The complete listing should be restated exactly.

** BEGIN Source excerpt **

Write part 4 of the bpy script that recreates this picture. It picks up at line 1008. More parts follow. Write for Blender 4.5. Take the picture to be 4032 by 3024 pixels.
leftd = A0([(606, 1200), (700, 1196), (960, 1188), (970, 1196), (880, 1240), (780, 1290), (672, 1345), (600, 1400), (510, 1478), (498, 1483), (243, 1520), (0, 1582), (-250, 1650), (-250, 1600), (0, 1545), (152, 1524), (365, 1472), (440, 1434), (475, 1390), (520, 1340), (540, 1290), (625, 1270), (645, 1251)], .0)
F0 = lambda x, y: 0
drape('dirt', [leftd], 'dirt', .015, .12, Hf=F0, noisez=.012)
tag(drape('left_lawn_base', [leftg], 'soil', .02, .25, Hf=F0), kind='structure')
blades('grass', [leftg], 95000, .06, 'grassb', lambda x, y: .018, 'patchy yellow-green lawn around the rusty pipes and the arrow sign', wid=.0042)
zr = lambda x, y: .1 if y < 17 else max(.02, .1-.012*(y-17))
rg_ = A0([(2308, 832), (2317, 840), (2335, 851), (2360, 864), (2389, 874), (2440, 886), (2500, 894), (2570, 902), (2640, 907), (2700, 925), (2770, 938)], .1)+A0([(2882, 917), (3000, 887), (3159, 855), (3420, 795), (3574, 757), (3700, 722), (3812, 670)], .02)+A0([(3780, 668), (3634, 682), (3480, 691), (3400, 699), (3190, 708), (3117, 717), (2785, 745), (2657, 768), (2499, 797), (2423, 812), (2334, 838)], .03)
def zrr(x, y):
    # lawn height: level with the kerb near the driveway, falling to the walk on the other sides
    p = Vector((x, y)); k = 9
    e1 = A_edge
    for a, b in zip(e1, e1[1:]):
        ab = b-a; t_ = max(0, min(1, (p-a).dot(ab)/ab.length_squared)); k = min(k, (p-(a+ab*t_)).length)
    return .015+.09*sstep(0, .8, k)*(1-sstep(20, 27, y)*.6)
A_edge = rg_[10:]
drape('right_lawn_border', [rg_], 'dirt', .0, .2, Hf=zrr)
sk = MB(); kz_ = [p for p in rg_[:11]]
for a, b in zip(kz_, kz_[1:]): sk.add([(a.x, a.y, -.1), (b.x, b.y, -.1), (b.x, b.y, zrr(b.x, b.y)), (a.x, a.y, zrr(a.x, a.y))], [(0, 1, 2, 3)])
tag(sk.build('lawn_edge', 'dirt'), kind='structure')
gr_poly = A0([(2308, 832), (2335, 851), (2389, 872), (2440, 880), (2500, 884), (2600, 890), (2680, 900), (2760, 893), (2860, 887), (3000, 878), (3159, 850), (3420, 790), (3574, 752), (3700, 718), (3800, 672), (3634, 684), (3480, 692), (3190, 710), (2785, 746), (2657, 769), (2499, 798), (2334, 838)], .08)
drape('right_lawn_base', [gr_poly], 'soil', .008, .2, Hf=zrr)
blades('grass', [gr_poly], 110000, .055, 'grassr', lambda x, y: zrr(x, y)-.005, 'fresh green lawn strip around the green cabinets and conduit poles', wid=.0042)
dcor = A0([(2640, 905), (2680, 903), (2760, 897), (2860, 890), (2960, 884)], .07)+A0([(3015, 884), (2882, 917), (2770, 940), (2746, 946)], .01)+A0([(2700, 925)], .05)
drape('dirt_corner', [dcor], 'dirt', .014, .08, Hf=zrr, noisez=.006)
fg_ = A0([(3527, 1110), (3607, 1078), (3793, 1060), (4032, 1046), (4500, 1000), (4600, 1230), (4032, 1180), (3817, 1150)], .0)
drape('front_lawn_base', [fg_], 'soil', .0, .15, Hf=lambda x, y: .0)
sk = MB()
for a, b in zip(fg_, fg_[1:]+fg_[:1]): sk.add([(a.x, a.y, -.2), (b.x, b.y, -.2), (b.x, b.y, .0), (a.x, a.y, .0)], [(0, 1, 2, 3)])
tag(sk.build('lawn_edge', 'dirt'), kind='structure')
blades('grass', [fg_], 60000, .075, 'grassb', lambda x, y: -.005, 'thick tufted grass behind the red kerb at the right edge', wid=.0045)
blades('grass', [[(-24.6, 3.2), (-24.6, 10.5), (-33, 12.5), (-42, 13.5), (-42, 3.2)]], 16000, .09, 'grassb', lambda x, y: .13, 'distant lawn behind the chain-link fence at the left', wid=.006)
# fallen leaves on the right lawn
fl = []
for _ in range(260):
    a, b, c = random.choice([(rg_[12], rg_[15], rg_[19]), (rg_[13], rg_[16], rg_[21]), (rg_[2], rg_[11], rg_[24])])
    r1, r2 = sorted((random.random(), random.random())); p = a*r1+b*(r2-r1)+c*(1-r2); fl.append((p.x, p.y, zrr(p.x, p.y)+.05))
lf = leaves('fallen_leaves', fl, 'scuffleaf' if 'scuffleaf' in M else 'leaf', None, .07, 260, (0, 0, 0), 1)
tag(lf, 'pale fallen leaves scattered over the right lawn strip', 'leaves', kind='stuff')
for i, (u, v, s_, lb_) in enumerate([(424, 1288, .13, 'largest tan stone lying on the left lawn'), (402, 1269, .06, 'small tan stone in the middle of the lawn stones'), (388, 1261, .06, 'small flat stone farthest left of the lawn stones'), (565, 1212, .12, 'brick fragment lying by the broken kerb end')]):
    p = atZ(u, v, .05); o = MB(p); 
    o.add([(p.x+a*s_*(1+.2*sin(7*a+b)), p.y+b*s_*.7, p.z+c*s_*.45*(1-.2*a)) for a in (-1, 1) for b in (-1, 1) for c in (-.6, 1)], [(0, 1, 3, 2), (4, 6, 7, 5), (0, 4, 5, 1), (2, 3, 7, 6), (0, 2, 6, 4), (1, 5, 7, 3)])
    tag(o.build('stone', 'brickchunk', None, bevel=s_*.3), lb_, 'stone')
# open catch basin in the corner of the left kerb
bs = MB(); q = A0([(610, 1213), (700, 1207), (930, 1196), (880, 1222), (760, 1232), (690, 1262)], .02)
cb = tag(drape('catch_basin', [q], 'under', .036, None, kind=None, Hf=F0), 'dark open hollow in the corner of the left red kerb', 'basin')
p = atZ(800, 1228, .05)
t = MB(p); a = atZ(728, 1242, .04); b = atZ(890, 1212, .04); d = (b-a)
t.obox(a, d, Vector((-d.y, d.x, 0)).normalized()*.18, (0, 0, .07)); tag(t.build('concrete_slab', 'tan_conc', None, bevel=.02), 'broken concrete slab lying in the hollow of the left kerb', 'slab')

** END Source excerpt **

● Solution:
Write part 4 of the bpy script that recreates this picture. It picks up at line 1008. More parts follow. Write for Blender 4.5. Take the picture to be 4032 by 3024 pixels.
leftd = A0([(606, 1200), (700, 1196), (960, 1188), (970, 1196), (880, 1240), (780, 1290), (672, 1345), (600, 1400), (510, 1478), (498, 1483), (243, 1520), (0, 1582), (-250, 1650), (-250, 1600), (0, 1545), (152, 1524), (365, 1472), (440, 1434), (475, 1390), (520, 1340), (540, 1290), (625, 1270), (645, 1251)], .0)
F0 = lambda x, y: 0
drape('dirt', [leftd], 'dirt', .015, .12, Hf=F0, noisez=.012)
tag(drape('left_lawn_base', [leftg], 'soil', .02, .25, Hf=F0), kind='structure')
blades('grass', [leftg], 95000, .06, 'grassb', lambda x, y: .018, 'patchy yellow-green lawn around the rusty pipes and the arrow sign', wid=.0042)
zr = lambda x, y: .1 if y < 17 else max(.02, .1-.012*(y-17))
rg_ = A0([(2308, 832), (2317, 840), (2335, 851), (2360, 864), (2389, 874), (2440, 886), (2500, 894), (2570, 902), (2640, 907), (2700, 925), (2770, 938)], .1)+A0([(2882, 917), (3000, 887), (3159, 855), (3420, 795), (3574, 757), (3700, 722), (3812, 670)], .02)+A0([(3780, 668), (3634, 682), (3480, 691), (3400, 699), (3190, 708), (3117, 717), (2785, 745), (2657, 768), (2499, 797), (2423, 812), (2334, 838)], .03)
def zrr(x, y):
    # lawn height: level with the kerb near the driveway, falling to the walk on the other sides
    p = Vector((x, y)); k = 9
    e1 = A_edge
    for a, b in zip(e1, e1[1:]):
        ab = b-a; t_ = max(0, min(1, (p-a).dot(ab)/ab.length_squared)); k = min(k, (p-(a+ab*t_)).length)
    return .015+.09*sstep(0, .8, k)*(1-sstep(20, 27, y)*.6)
A_edge = rg_[10:]
drape('right_lawn_border', [rg_], 'dirt', .0, .2, Hf=zrr)
sk = MB(); kz_ = [p for p in rg_[:11]]
for a, b in zip(kz_, kz_[1:]): sk.add([(a.x, a.y, -.1), (b.x, b.y, -.1), (b.x, b.y, zrr(b.x, b.y)), (a.x, a.y, zrr(a.x, a.y))], [(0, 1, 2, 3)])
tag(sk.build('lawn_edge', 'dirt'), kind='structure')
gr_poly = A0([(2308, 832), (2335, 851), (2389, 872), (2440, 880), (2500, 884), (2600, 890), (2680, 900), (2760, 893), (2860, 887), (3000, 878), (3159, 850), (3420, 790), (3574, 752), (3700, 718), (3800, 672), (3634, 684), (3480, 692), (3190, 710), (2785, 746), (2657, 769), (2499, 798), (2334, 838)], .08)
drape('right_lawn_base', [gr_poly], 'soil', .008, .2, Hf=zrr)
blades('grass', [gr_poly], 110000, .055, 'grassr', lambda x, y: zrr(x, y)-.005, 'fresh green lawn strip around the green cabinets and conduit poles', wid=.0042)
dcor = A0([(2640, 905), (2680, 903), (2760, 897), (2860, 890), (2960, 884)], .07)+A0([(3015, 884), (2882, 917), (2770, 940), (2746, 946)], .01)+A0([(2700, 925)], .05)
drape('dirt_corner', [dcor], 'dirt', .014, .08, Hf=zrr, noisez=.006)
fg_ = A0([(3527, 1110), (3607, 1078), (3793, 1060), (4032, 1046), (4500, 1000), (4600, 1230), (4032, 1180), (3817, 1150)], .0)
drape('front_lawn_base', [fg_], 'soil', .0, .15, Hf=lambda x, y: .0)
sk = MB()
for a, b in zip(fg_, fg_[1:]+fg_[:1]): sk.add([(a.x, a.y, -.2), (b.x, b.y, -.2), (b.x, b.y, .0), (a.x, a.y, .0)], [(0, 1, 2, 3)])
tag(sk.build('lawn_edge', 'dirt'), kind='structure')
blades('grass', [fg_], 60000, .075, 'grassb', lambda x, y: -.005, 'thick tufted grass behind the red kerb at the right edge', wid=.0045)
blades('grass', [[(-24.6, 3.2), (-24.6, 10.5), (-33, 12.5), (-42, 13.5), (-42, 3.2)]], 16000, .09, 'grassb', lambda x, y: .13, 'distant lawn behind the chain-link fence at the left', wid=.006)
# fallen leaves on the right lawn
fl = []
for _ in range(260):
    a, b, c = random.choice([(rg_[12], rg_[15], rg_[19]), (rg_[13], rg_[16], rg_[21]), (rg_[2], rg_[11], rg_[24])])
    r1, r2 = sorted((random.random(), random.random())); p = a*r1+b*(r2-r1)+c*(1-r2); fl.append((p.x, p.y, zrr(p.x, p.y)+.05))
lf = leaves('fallen_leaves', fl, 'scuffleaf' if 'scuffleaf' in M else 'leaf', None, .07, 260, (0, 0, 0), 1)
tag(lf, 'pale fallen leaves scattered over the right lawn strip', 'leaves', kind='stuff')
for i, (u, v, s_, lb_) in enumerate([(424, 1288, .13, 'largest tan stone lying on the left lawn'), (402, 1269, .06, 'small tan stone in the middle of the lawn stones'), (388, 1261, .06, 'small flat stone farthest left of the lawn stones'), (565, 1212, .12, 'brick fragment lying by the broken kerb end')]):
    p = atZ(u, v, .05); o = MB(p); 
    o.add([(p.x+a*s_*(1+.2*sin(7*a+b)), p.y+b*s_*.7, p.z+c*s_*.45*(1-.2*a)) for a in (-1, 1) for b in (-1, 1) for c in (-.6, 1)], [(0, 1, 3, 2), (4, 6, 7, 5), (0, 4, 5, 1), (2, 3, 7, 6), (0, 2, 6, 4), (1, 5, 7, 3)])
    tag(o.build('stone', 'brickchunk', None, bevel=s_*.3), lb_, 'stone')
# open catch basin in the corner of the left kerb
bs = MB(); q = A0([(610, 1213), (700, 1207), (930, 1196), (880, 1222), (760, 1232), (690, 1262)], .02)
cb = tag(drape('catch_basin', [q], 'under', .036, None, kind=None, Hf=F0), 'dark open hollow in the corner of the left red kerb', 'basin')
p = atZ(800, 1228, .05)
t = MB(p); a = atZ(728, 1242, .04); b = atZ(890, 1212, .04); d = (b-a)
t.obox(a, d, Vector((-d.y, d.x, 0)).normalized()*.18, (0, 0, .07)); tag(t.build('concrete_slab', 'tan_conc', None, bevel=.02), 'broken concrete slab lying in the hollow of the left kerb', 'slab')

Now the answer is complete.